В свое время меня, признаюсь, поначалу чрезвычайно поразила «злая работа» Ю. Айхенвальда о Жуковском (в «Силуэтах…») – «Около Жуковского вообще замирает каждое сильное чувство… он как будто не занимает места в жизни… бесплотный дух , который никому не помешает… силе слов его мешает бледность его души… Многие его произведения говорят о дремоте духа … Ему люди важны не столько сами по себе, сколько как живые поводы для чувств… » /4.524—525/
Айхенвальд, как злой литературоведческий демон, смутил, словно сорвал флер «неотразимой симпатичности писательского и личного облика» Жуковского; сорвал – и ничего не оставил взамен.

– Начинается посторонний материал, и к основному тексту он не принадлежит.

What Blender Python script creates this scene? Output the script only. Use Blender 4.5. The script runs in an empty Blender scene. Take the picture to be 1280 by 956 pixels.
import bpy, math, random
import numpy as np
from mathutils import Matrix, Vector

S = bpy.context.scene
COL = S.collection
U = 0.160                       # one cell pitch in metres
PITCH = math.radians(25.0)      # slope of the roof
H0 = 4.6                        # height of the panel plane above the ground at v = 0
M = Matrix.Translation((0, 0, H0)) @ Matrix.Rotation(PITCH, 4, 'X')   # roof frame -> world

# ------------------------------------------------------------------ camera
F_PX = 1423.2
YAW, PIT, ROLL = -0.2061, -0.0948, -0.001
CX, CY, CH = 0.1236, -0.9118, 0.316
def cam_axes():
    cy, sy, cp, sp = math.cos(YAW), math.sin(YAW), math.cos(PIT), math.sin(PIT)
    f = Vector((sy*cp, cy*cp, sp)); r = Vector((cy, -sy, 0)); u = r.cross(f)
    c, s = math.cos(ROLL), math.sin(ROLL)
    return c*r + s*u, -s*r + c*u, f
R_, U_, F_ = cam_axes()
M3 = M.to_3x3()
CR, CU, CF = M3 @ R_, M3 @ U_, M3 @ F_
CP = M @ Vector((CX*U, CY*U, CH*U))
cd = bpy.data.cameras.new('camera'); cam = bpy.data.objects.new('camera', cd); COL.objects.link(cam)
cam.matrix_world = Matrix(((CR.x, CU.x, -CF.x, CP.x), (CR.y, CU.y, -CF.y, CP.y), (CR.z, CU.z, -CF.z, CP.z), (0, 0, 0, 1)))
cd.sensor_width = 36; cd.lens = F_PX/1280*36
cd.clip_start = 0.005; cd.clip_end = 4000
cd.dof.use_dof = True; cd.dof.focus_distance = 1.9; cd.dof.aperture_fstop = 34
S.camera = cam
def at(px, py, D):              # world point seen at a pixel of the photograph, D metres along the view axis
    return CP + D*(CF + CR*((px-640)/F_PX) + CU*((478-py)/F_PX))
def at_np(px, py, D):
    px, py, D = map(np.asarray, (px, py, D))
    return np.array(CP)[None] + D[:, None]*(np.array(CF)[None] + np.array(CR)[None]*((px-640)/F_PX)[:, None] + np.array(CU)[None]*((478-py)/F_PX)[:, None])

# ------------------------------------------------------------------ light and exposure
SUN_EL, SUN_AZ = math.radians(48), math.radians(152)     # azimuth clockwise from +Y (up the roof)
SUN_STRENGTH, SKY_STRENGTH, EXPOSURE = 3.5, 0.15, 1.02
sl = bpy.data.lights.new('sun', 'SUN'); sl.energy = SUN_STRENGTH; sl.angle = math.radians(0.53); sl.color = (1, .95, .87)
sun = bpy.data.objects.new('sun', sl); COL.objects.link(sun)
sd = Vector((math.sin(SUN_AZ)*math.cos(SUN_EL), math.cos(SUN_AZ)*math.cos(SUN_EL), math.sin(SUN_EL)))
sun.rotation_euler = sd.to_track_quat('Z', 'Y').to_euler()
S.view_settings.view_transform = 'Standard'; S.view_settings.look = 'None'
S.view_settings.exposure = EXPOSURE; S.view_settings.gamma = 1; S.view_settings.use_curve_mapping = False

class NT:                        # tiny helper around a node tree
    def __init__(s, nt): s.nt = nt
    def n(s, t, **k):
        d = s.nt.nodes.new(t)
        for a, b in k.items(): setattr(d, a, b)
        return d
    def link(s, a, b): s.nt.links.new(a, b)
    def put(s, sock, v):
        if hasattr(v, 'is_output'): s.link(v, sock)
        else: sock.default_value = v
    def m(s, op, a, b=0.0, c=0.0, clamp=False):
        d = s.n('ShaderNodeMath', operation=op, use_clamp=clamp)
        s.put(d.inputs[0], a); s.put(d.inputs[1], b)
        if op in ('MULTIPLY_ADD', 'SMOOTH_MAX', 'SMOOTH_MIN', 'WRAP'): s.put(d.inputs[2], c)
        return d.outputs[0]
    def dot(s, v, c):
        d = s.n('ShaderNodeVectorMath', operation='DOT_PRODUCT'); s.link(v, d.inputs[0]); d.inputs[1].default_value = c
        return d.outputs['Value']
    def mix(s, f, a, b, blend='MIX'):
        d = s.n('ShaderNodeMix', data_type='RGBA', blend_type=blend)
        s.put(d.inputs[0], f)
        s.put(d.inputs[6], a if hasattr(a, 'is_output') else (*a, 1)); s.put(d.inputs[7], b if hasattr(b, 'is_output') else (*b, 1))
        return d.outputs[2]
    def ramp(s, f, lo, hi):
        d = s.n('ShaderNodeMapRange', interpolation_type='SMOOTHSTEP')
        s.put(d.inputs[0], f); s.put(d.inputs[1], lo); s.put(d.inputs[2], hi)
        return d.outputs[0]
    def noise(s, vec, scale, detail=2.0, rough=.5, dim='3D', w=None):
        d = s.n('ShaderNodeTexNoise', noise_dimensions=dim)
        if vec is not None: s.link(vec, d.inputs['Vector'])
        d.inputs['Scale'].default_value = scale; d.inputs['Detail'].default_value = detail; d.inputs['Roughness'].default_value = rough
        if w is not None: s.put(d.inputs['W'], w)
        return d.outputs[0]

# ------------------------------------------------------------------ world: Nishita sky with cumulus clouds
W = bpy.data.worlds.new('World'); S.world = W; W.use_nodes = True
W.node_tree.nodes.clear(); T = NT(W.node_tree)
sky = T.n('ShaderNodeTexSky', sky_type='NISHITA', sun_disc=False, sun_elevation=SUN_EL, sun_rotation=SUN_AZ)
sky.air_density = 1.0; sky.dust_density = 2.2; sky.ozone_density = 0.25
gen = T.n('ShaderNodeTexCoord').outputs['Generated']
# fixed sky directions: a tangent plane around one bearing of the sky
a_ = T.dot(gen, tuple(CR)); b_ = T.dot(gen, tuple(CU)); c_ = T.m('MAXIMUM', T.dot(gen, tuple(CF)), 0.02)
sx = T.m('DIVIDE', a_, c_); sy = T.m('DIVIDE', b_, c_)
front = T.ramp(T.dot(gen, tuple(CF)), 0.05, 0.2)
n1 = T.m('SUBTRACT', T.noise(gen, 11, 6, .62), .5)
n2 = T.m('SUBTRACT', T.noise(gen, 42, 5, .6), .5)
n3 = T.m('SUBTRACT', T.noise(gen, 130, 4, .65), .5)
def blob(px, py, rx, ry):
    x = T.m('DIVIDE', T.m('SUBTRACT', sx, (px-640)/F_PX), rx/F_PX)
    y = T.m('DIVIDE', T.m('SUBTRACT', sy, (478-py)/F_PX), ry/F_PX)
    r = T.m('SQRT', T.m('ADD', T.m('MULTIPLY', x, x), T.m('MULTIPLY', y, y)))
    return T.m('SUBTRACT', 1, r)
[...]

Нет, оставил – ощущение того, что Жуковский, который нам так печально-понятен, вдруг – как песок сквозь пальцы…
«Станет веры» – какой веры?..
* * *
Но тогда, в начале апреля 1852 года, Жуковский, наконец «смирившись с мыслью о смерти», говорил о. Иоанну о главном в своих незавершенных работах:
– «Агасвер» – это моя лебединая песнь. В ней я описал последние годы моей жизни. /2.306/
Иоанн Базаров ничего не ответил. Вообще имя Вечного Жида, выплывшее из средневековой христианской мифологии, не слишком уживается с православным сознанием; оно для нас не апокрифично, не впитывается, не прорастает. А что до того, почему оно выросло в Жуковском, обретая и плоть и слово, – достаточно много всевозможных разнообразных причин, утомительное перечисление которых мне приводить совсем не хочется.